LIFELINK DEVOTIONAL
Wednesday, October 9, 2019
I have a hard time imagining life back in the days of the early church. There’s no way we can really relate to what it must have been like almost 2,000 years ago. At least from a lifestyle argument this is true. But it is not true from a faith or philosophical view. The same beliefs that exist today in people’s hearts and minds were prominent back then. People’s thinking has not changed. Culture may have changed, and technology has certainly changed, but the heart of man has not.
Around the year 90 A.D., when the apostle John was exiled to the Island of Patmos, Greek philosophers abounded throughout the Roman Empire. They attempted to do what philosophers and scientists attempt to do today – explain life without recognizing the existence of God. One such philosopher was named Epictetus.
To Epictetus, all external events are determined by fate, and are thus beyond our control, so we should accept whatever happens calmly and dispassionately. As individuals, however, we are responsible for our own actions, which we must examine and control through rigorous self-discipline. Suffering arises from trying to control what is uncontrollable, or from neglecting what is within our power.
This philosophy is not much different than the humanistic philosophy of today. Man has not changed his thinking. Under the power of sin, man still thinks he can control his actions so that they produce good. People still believe that through self-discipline and self-affirmation they can produce their own happiness. How wrong they are!
Epictetus was convinced that attitude and perspective were the keys to managing the problems of life. He wrote, “It isn’t your problems that are bothering you. It is the way you are looking at them.” He was partially right. His problem was that he taught that we needed to look at our problems through the eyes of fate and human ability, rather than through the eyes of God and His Sovereign control of all things.
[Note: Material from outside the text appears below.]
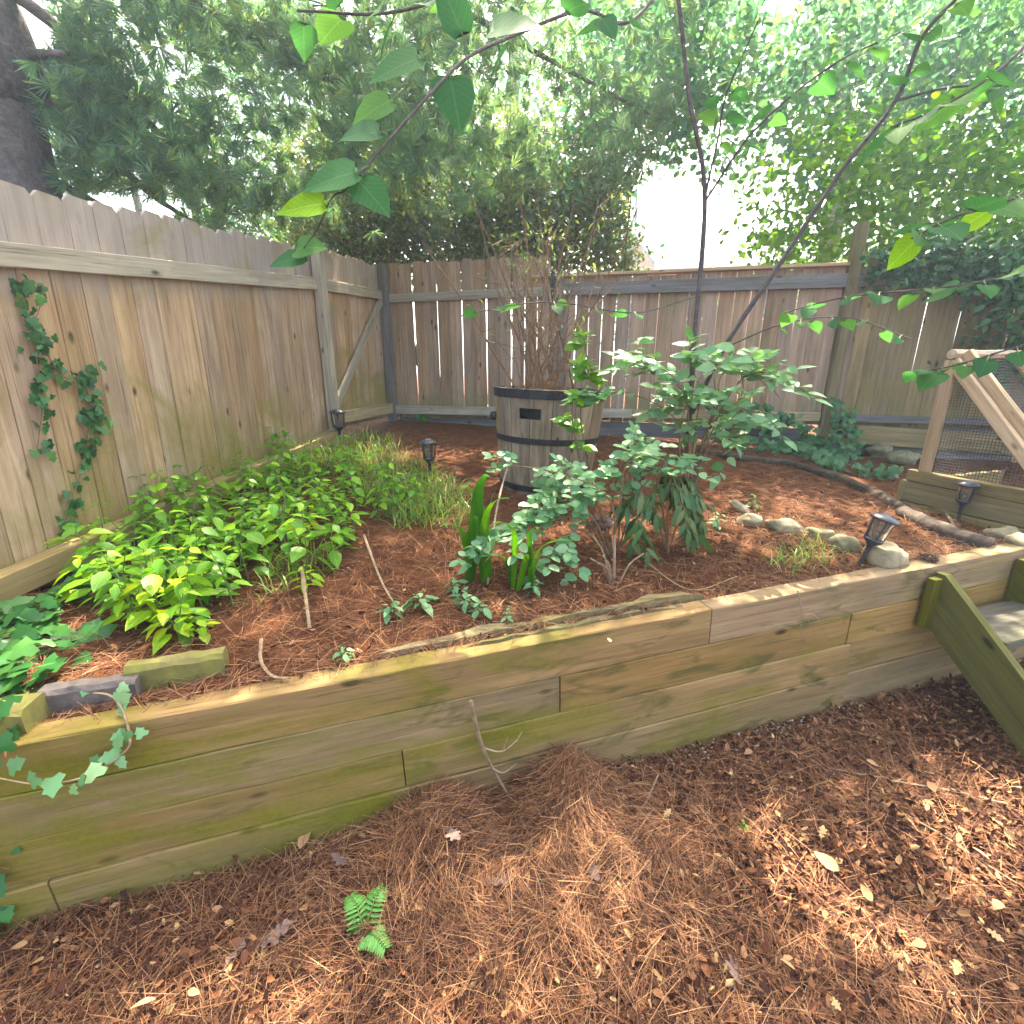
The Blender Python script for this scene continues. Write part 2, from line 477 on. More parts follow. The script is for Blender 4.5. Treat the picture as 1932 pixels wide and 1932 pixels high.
M_timber = wood('landscape_timber_wood', (0.17, 0.095, 0.035), (0.26, 0.16, 0.065), (0.35, 0.23, 0.10), moss=0.36, mosscol=(0.15, 0.14, 0.006), moss_left=0.17, stain=0.45, stain_col=(0.09, 0.075, 0.025), streak=True, tone=(0.9, 1.1), satk=1.05)
M_rotten = wood('rotten_wood', (0.05, 0.035, 0.02), (0.16, 0.12, 0.06), (0.30, 0.25, 0.14), moss=0.3, mosscol=(0.17, 0.17, 0.05), grain=2.0)
M_step = wood('mossy_step_wood', (0.05, 0.045, 0.01), (0.085, 0.08, 0.016), (0.13, 0.12, 0.03), moss=0.5, mosscol=(0.075, 0.08, 0.006), stain=0.3)
M_tread = wood('grey_tread_wood', (0.06, 0.055, 0.04), (0.11, 0.10, 0.075), (0.17, 0.155, 0.12), moss=0.3, mosscol=(0.12, 0.13, 0.05), stain=0.3)
M_stave = wood('barrel_stave_wood', (0.13, 0.095, 0.055), (0.27, 0.21, 0.14), (0.40, 0.33, 0.24), moss=0.0, stain=0.55, stain_col=(0.05, 0.04, 0.03), grain=1.6)
M_frame = wood('bare_frame_wood', (0.26, 0.18, 0.10), (0.42, 0.31, 0.2), (0.55, 0.44, 0.31), moss=0.0, stain=0.25)
M_box = wood('planter_board_wood', (0.13, 0.10, 0.05), (0.2, 0.16, 0.085), (0.29, 0.24, 0.14), moss=0.3, mosscol=(0.13, 0.12, 0.03), stain=0.4)
M_log = wood('edging_log_bark', (0.035, 0.025, 0.018), (0.075, 0.055, 0.04), (0.15, 0.115, 0.085), stain=0.3, grain=2.0, knots=False)
M_twig = wood('dry_twig_wood', (0.16, 0.11, 0.065), (0.27, 0.20, 0.13), (0.38, 0.30, 0.21), knots=False, stain=0.2)
M_stem_brown = wood('brown_stem_bark', (0.10, 0.06, 0.035), (0.18, 0.115, 0.07), (0.28, 0.2, 0.13), knots=False, stain=0.2)
M_sapling = wood('dark_sapling_bark', (0.04, 0.035, 0.035), (0.075, 0.065, 0.06), (0.13, 0.115, 0.1), knots=False, stain=0.2)
M_bark = wood('pine_bark', (0.05, 0.04, 0.035), (0.11, 0.09, 0.08), (0.2, 0.17, 0.15), knots=False, stain=0.4, grain=3.0)
M_palebark = wood('pale_tree_bark', (0.16, 0.13, 0.1), (0.27, 0.22, 0.17), (0.38, 0.32, 0.26), knots=False, stain=0.3)
M_iron = plain('black_hoop_iron', (0.009, 0.009, 0.01), 0.7, 0.5, 30)
M_black = plain('black_plastic', (0.025, 0.026, 0.03), 0.35, 0.2, 40, bump=0.05)
M_panel = plain('solar_cell', (0.25, 0.27, 0.3), 0.15, 0.15, 60, bump=0.0)
M_stone = plain('pale_field_stone', (0.24, 0.195, 0.10), 0.85, 0.35, 14, c2=(0.38, 0.31, 0.18))
M_moss_stone = plain('mossy_field_stone', (0.13, 0.12, 0.05), 0.9, 0.4, 16, c2=(0.24, 0.21, 0.11))
M_block = plain('mossy_concrete_block', (0.17, 0.14, 0.06), 0.9, 0.4, 14, c2=(0.20, 0.19, 0.03))
M_darkblock = plain('dark_concrete_block', (0.09, 0.07, 0.06), 0.8, 0.4, 18, c2=(0.16, 0.13, 0.11))
M_wire = plain('wire_mesh_metal', (0.045, 0.045, 0.047), 0.5, 0.2, 30, metallic=0.6, bump=0.0)
M_soil = soil_mat('pine_straw_soil', (0.055, 0.020, 0.009), (0.13, 0.05, 0.02), (0.24, 0.10, 0.04))
M_lowsoil = soil_mat('leaf_mould_soil', (0.045, 0.017, 0.011), (0.10, 0.04, 0.022), (0.19, 0.085, 0.045))
M_needle = litter_mat('dry_pine_needles', [(0.0, (0.045, 0.022, 0.016)), (0.35, (0.125, 0.058, 0.033)), (0.72, (0.27, 0.125, 0.06)), (1.0, (0.44, 0.26, 0.135))])
M_frag = litter_mat('brown_leaf_litter', [(0.0, (0.035, 0.014, 0.010)), (0.45, (0.10, 0.038, 0.02)), (0.82, (0.23, 0.10, 0.045)), (0.95, (0.38, 0.2, 0.1)), (1.0, (0.55, 0.38, 0.17))])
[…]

That’s what God was trying to tell the people of the world through the mouth of Isaiah the prophet. Chapter after chapter come warnings to nations and people about the consequences of not looking at life through from God’s perspective. In chapter 17, the people of Damascus are told about what will happen to all their hard work that has been done only by looking to man’s ability – it will be obliterated. When it is, then they will finally turn their eyes back to the Lord.
Isaiah 17:7-8 In that day men will look to their Maker and turn their eyes to the Holy One of Israel. They will not look to the altars, the work of their hands, and they will have no regard for the Asherah poles and the incense altars their fingers have made.
Look carefully at these verses. In the past, the people of Damascus had their eyes wrongly focused on three things – religion (the altars), work, and pleasure (Asherah poles, representing the sexual focus of their culture under the false worship of the goddess Asherah). Everything they did in life was motivated by the pursuit of one of these things. They sought to find some kind of peace through a religious experience; they sought to find some kind of worth through the work they accomplished; and they sought to find an escape from the troubles of life through pleasure.
Man has not changed. We still look to these three things to fulfill the deepest longings of our hearts. It is only after we suffer the consequences of looking to these things four our value, that we finally turn and look to our Maker who knows how to satisfy our every need from the inside out.
So what are you looking at? Is it the things of the earth, or the things of God? But even looking at the things of God is not sufficient. Look to God Himself. Turn your eyes upon Jesus, and look full in His wonderful face; and the things of earth will grow strangely dim, in the light of His glory and grace.